The Issue of the Conformity of the Treaty Establishing a Constitution for Europe with the French Constitution. Decision by the Conseil constitutionnel on 19 November 2004

Rodolphe Laffranque
pp. 13-27

Summary

On the same day that the heads of government and heads of state from the member states of the European Union signed the Treaty Establishing a Constitution for Europe in Rome, i.e. on 29 October 2004, the President of the Republic of France, Jacques Chirac, according to Article 54 of the French Constitution, referred to the Conseil constitutionnel (hereinafter the Constitutional Council) with the enquiry as to whether the ratification of the Treaty Establishing a Constitution for Europe presumes the amendment of the French Constitution.

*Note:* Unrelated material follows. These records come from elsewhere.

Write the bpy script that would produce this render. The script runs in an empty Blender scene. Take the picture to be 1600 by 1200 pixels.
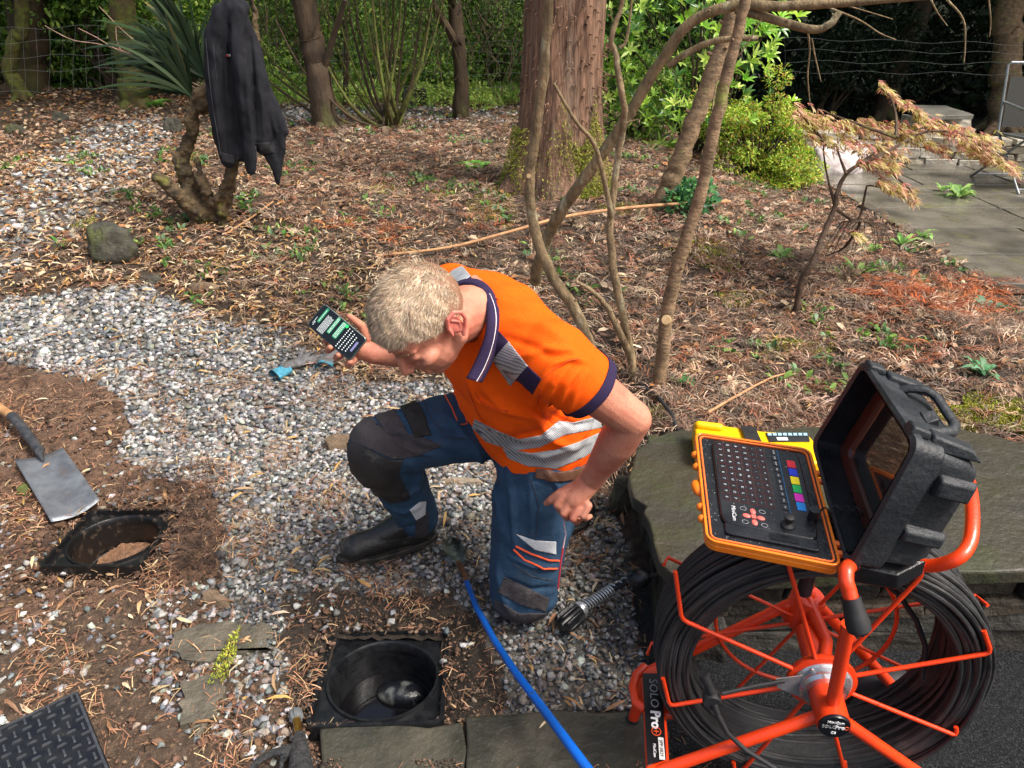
import bpy, bmesh, math, random
import numpy as np
from mathutils import Vector, Matrix, noise

# ---------------------------------------------------------------- camera, world, sun, exposure
PITCH, CAM_H, FOC = math.radians(28.0), 1.6, 1142.0
S = bpy.context.scene
COL = S.collection
cd = bpy.data.cameras.new('camera'); cam = bpy.data.objects.new('camera', cd); COL.objects.link(cam)
cam.location = (0, 0, CAM_H); cam.rotation_euler = (math.pi / 2 - PITCH, 0, 0)
cd.sensor_width = 36; cd.lens = 36 * FOC / 1600; cd.clip_start = 0.05; cd.clip_end = 400
S.camera = cam
W = bpy.data.worlds.new('World'); S.world = W; W.use_nodes = True
_nt = W.node_tree; _bg = _nt.nodes['Background']
_sky = _nt.nodes.new('ShaderNodeTexSky'); _sky.sky_type = 'NISHITA'; _sky.sun_disc = False
SUN_EL, SUN_AZ = math.radians(56), math.radians(115)      # azimuth clockwise from +Y
_sky.sun_elevation = SUN_EL; _sky.sun_rotation = SUN_AZ
_sky.air_density = 1.0; _sky.dust_density = 7.0; _sky.ozone_density = 0.3
_nt.links.new(_sky.outputs[0], _bg.inputs[0]); _bg.inputs[1].default_value = 0.135
ld = bpy.data.lights.new('sun', 'SUN'); ld.energy = 2.5; ld.angle = math.radians(20); ld.color = (1, .98, .94)
sun = bpy.data.objects.new('sun', ld); COL.objects.link(sun)
sd = Vector((math.sin(SUN_AZ) * math.cos(SUN_EL), math.cos(SUN_AZ) * math.cos(SUN_EL), math.sin(SUN_EL)))
sun.rotation_euler = sd.to_track_quat('Z', 'Y').to_euler(); sun.location = (6, -2, 9)
S.view_settings.view_transform = 'Standard'; S.view_settings.look = 'None'
S.view_settings.exposure = 0.68; S.view_settings.gamma = 1
S.render.engine = 'CYCLES'
try:
    S.cycles.use_denoising = True; S.cycles.max_bounces = 6; S.cycles.transparent_max_bounces = 4
    S.cycles.diffuse_bounces = 3; S.cycles.glossy_bounces = 3
except Exception: pass

rng = np.random.default_rng(7); random.seed(7)
cP, sP = math.cos(PITCH), math.sin(PITCH)
V = Vector
def to_px(x, y, z):
    d = y * cP + (CAM_H - z) * sP
    d = np.maximum(d, 1e-3)
    u = y * sP + (z - CAM_H) * cP
    return 800 + x / d * FOC, 600 - u / d * FOC, d
def at_d(px, py, d):
    a, v = (px - 800) / FOC, (600 - py) / FOC
    return V((a * d, d * (cP + v * sP), CAM_H + d * (-sP + v * cP)))
def at_z(px, py, z):
    v = (600 - py) / FOC
    return at_d(px, py, (CAM_H - z) / (sP - v * cP))
def at_y(px, py, Y):
    v = (600 - py) / FOC
    return at_d(px, py, Y / (cP + v * sP))
def sm(a, b, t):
    t = np.clip((np.asarray(t, float) - a) / (b - a), 0, 1)
    return t * t * (3 - 2 * t)
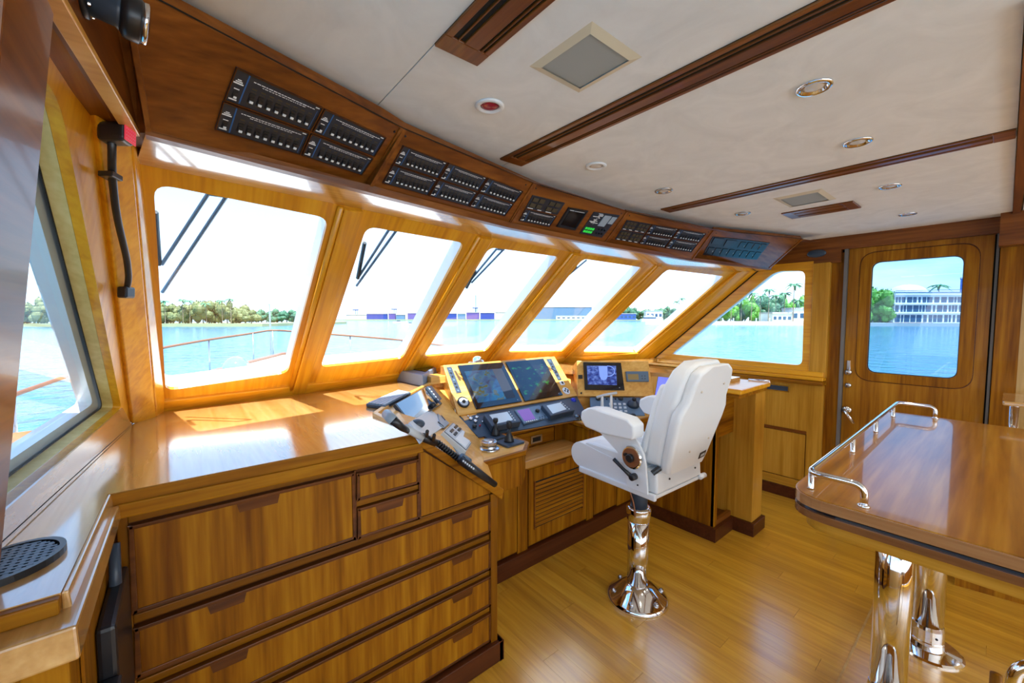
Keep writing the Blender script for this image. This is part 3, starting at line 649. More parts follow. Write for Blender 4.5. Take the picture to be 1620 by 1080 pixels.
# fourth panel
dq4 = [(992, 348), (1117, 369), (1093, 399), (973, 379)]
for k in range(4):
    c0, r0 = (.0, .155)[k % 2], (0, .51)[k // 2]; po, sub, pm, tog, q, n = plate(3, [pquad(*dq4, c0, r0), pquad(*dq4, c0 + .15, r0), pquad(*dq4, c0 + .15, r0 + .48), pquad(*dq4, c0, r0 + .48)], 'grid', 'button_block')
    for j in range(6): u, v_ = .1 + .28 * (j % 3), .15 + .38 * (j // 3); MB().slab(sub(u, v_, u + .22, v_ + .24, 0), n, .003, 0).build('push_button', 'label_brown', po)
    pm([(.1, .88, .35, .94), (.6, .88, .85, .94)], 'white_print')
for r0, r1 in ((0, .49), (.51, 1)):
    for c0, c1 in ((.315, .65), (.66, 1)): plate(3, [pquad(*dq4, c0, r0), pquad(*dq4, c1, r0), pquad(*dq4, c1, r1), pquad(*dq4, c0, r1)])
# fifth
po, sub, pm, tog, q, n = plate(4, [(1128, 374), (1218, 384), (1197, 411), (1112, 403)], 'grid', 'gauge_plate')
for j in range(8): u = .03 + .122 * j; MB().slab(sub(u, .55, u + .09, .92, 0), n, .003, 0).build('gauge', 'black', po)
for j in range(4): u = .5 + .125 * j; MB().slab(sub(u, .1, u + .09, .42, 0), n, .003, 0).build('gauge', 'black', po)
MB().slab(sub(.03, .05, .2, .35, 0), n, .004, 0).slab(sub(.25, .08, .42, .42, 0), n, .004, 0).build('meter', 'slate', po)
pm([(.04 + .061 * k, .62 + .1 * (k % 2), .07 + .061 * k, .68 + .1 * (k % 2)) for k in range(15)] + [(.27, .15, .36, .3)] + [(.51 + .06 * k, .18 + .1 * (k % 2), .54 + .06 * k, .24 + .1 * (k % 2)) for k in range(8)], 'white_print')

# ================================================================== black swivel speaker on the port fascia
FP = plane3(L0, L1, L1 + up_); c = Q((131, -6), FP); ax = V((1, .10, -.10)).normalized()
t = thing('swivel_speaker', 'black round swivel speaker high on the port fascia', 'speaker', c)
MB().lathe([(0.0280, 0.0000), (0.0280, 0.0042), (0.0238, 0.0070), (0.0070, 0.0084)], c, FP[0], 28).build('flange', 'black', t, smooth=True)
MB().lathe([(0.0210, 0.0028), (0.0210, 0.0350), (0.0238, 0.0392)], c, ax, 32).build('body', 'slate', t, smooth=True)
MB().lathe([(0.0238, 0.0392), (0.0301, 0.0434), (0.0315, 0.0490), (0.0315, 0.0616), (0.0294, 0.0644)], c, ax, 32).build('housing', 'black', t, smooth=True)
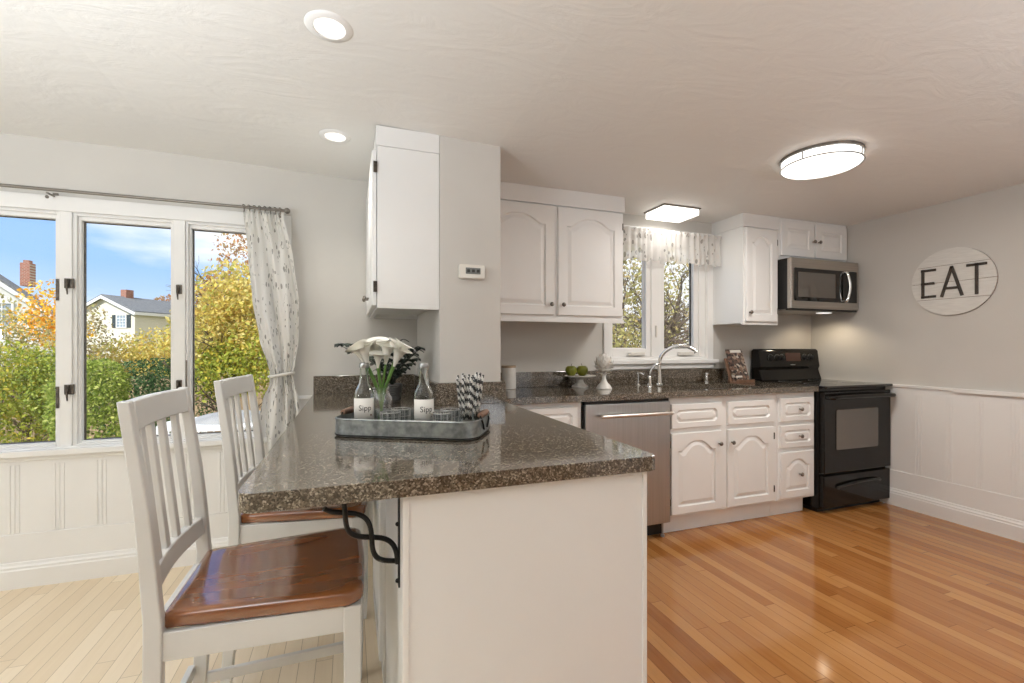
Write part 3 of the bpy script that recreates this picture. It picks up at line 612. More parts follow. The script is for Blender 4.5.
# dishwasher
dw = thing('dishwasher', 'stainless steel dishwasher with a long bar handle, left of the sink cabinet', 'dishwasher', (1.585, 2.65, 0))
MB().box(1.28, 1.888, FY+.005, 2.93, .09, .868).build('tub', M['blackmat'], dw)
MB().box(1.288, 1.884, FY-.026, FY+.004, .10, .856).build('door', M['steel'], dw, bevel=.005)
MB().box(1.29, 1.88, FY-.012, FY+.02, .857, .872).build('control_strip', M['blackmat'], dw)
mb = MB(); mb.tube([(1.385, FY-.062, .787), (1.865, FY-.062, .787)], .0105, 14); hd = mb.build('handle', M['handle'], dw, smooth=40)
for x in (1.40, 1.85): MB().tube([(x, FY-.026, .787), (x, FY-.062, .787)], .008, 10).build('handle_post', M['handle'], hd, smooth=40)
for x in (1.382, 1.868): MB().sphere((x, FY-.062, .787), .0115, 12, 8).build('end_cap', M['handle'], hd, smooth=60)
MB().box(1.30, 1.875, FY+.05, FY+.07, .005, .095).build('kick_plate', M['blackmat'], dw)
for x in (1.32, 1.86): MB().lathe([(.012, 0), (.012, .012), (.006, .014), (.006, .09)], (x, FY+.02, 0), 10).build('foot', M['steel'], dw)

# ================================================================== RANGE
rg = thing('range', 'black freestanding electric range with glass oven door in the corner', 'stove', (3.53, 2.6, 0))
RX0, RX1, RF = 3.165, 3.878, 2.335
MB().box(RX0, RX1, RF+.02, 2.93, .03, .900).build('body', M['black'], rg, bevel=.004)
MB().box(RX0+.02, RX1-.02, RF+.05, 2.9, 0, .03).build('base', M['blackmat'], rg)
mb = MB(); mb.prism(rrect(RX0-.006, RX1+.004, RF-.035, 2.86, .02), .898, .916); ck = mb.build('cooktop', M['blackglass'], rg, bevel=.005)
for x, y, r in ((3.33, 2.47, .105), (3.70, 2.47, .08), (3.33, 2.72, .08), (3.70, 2.72, .105)):
    mb = MB(); mb.lathe([(r, .9162), (r, .9166), (r-.006, .9166), (r-.006, .9162)], (x, y, 0), 40, caps=False); mb.build('burner_ring', M['lcd'], ck)
mb = MB(); mb.box(RX0+.004, RX1-.004, RF-.018, RF+.02, .29, .872); dr = mb.build('oven_door', M['black'], rg, bevel=.006)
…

The Constitutional Council entered a decision regarding the Treaty Establishing a Constitution for Europe less than one month after receiving the enquiry from the President of the Republic, on 19 November 2004. In the decision, the court took the position that the Treaty Establishing a Constitution for Europe is partially in conflict with the French Constitution and for this reason the Constitution must be amended before this Treaty can be ratified.

The article describes the positions of the Constitutional Council, which are divided into four, according to the structure of the Treaty Establishing a Constitution for Europe. It is constitutional supervision that is primarily affected by the supremacy principle of European Union law that is laid down clearly in the Treaty, followed by the European Union Charter on Fundamental Rights, provisions associated with European Union policies and operations, and finally the new competencies of the parliaments of the member states within the framework of the European Union. The first part of the article actually mainly deals with the procedures for the constitutional supervision of foreign treaties as laid down in the French Constitution, in order to clarify the background system for the constitutional supervision of the Treaty Establishing a Constitution for Europe.